Editorial : nouvelles mesures indemnitaires ou saupoudrage ?

Le 28 février 2002, le ministre de la défense a annoncé à Istres, une série de mesures inscrites dans un plan pluriannuel (2002-2008) et destinées à calmer en période électorale, une grogne légitime au sein des armées. L’urgence de la situation l’a emporté sur la réflexion et la concertation. Pourtant, la somme de 433 millions d’euros annoncée au titre de la revalorisation de la condition militaire pour la période 2002-2003 est importante mais sans aucune incidence sur les soldes de base, donc sur les retraites. Une nouvelle fois et dans une atmosphère de désinformation générale des françaises et des français, le gouvernement, s’est livré à un véritable saupoudrage de pourcentages appliqués à des primes ou des indemnités dérisoires. 4% sur l’indemnité de charges militaires représentent pour certains une misérable augmentation de 8,22 euros (53,91 fr.) par mois. 1% d’augmentation sur la prime afférente au diplôme de qualification supérieure correspond pour d’autres à 18,40 euros (120,70 fr.) par mois !

Même les indemnités opérationnelles ne sont pas équitables ! Les unités parachutistes constamment sur le terrain sont, sans raison, écartées du bénéfice de l’indemnité de service en campagne pourtant revalorisée de 10%.

Si quelques militaires sont satisfaits de cette revalorisation, nombreux sont ceux qui ont manifesté leur colère auprès de l’association. La déception est grande, elle confine à l’amertume. Pourquoi ?

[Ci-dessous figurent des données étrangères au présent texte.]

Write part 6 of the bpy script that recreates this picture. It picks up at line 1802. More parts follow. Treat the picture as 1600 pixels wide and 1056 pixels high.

Aucune annonce de mesures sur :
– La mise en place rapide de moyens pour accomplir les missions opérationnelles et d’entraînement ;
– les effectifs ;
– la réforme du statut général des militaires;
– les instances de concertation ;
– l’intégration de certaines primes dans le calcul des retraites ;
– l’obligation de transparence de l’administration militaire ;
– la précarité des carrières ;
– la stricte parité des rémunérations avec la fonction publique (remise à plat du décret de 1948 sur la grille indiciaire modifié des centaines de fois au point que plus personne ne s’y retrouve ! il en est de même pour la NBI et le maquis des primes et indemnités) ;
– les retards de paiement aux personnels des frais de déplacement ;
– les moyens de retenir les personnels qualifiés (médecins, infirmiers, informaticiens etc.)

Aucune annonce de mesures afin que les militaires jouissent de règles de gestion comparables à celles qui existent pour les autres corps de la fonction publique générale.

Le malaise au sein des armées reste entier. Il ne procède pas d’un mouvement corporatiste vénal en quête de quelques misérables revalorisations sonnantes et trébuchantes ayant pour but un traitement égalitaire avec les gendarmes. Ce n’est donc pas en injectant de manière désordonnée, précipitée et confuse de l’argent ici ou là que les esprits s’apaiseront.

De quoi souffrent donc avant tout les militaires d’aujourd’hui ?

– d’un manque de considération des autorités politiques de ce pays,
– d’un manque de considération d’une fraction carriériste de leur propre hiérarchie, distante et parfois méprisante, tant à l’égard des personnes que des problèmes soumis,
– du retard apporté pour la mise en place et le maintien opérationnels des équipements nécessaires à l’exécution de leurs missions,
– d’un total manque de transparence dans la gestion de leur carrière et des décisions administratives prises à leur encontre ;

Enfin, ils souhaitent avoir un minimum de vie en famille et une meilleure prise en compte de leurs problèmes familiaux avant le prononcé d’une mutation. L’armée n’a pas pour vocation de devenir une machine à fabriquer des divorces !

Nul doute que l’anesthésie locale, administrée à la « grande muette » par un gouvernement finissant, risque de provoquer un réveil agité si les problèmes de fond ne sont pas traités dans des délais raisonnables.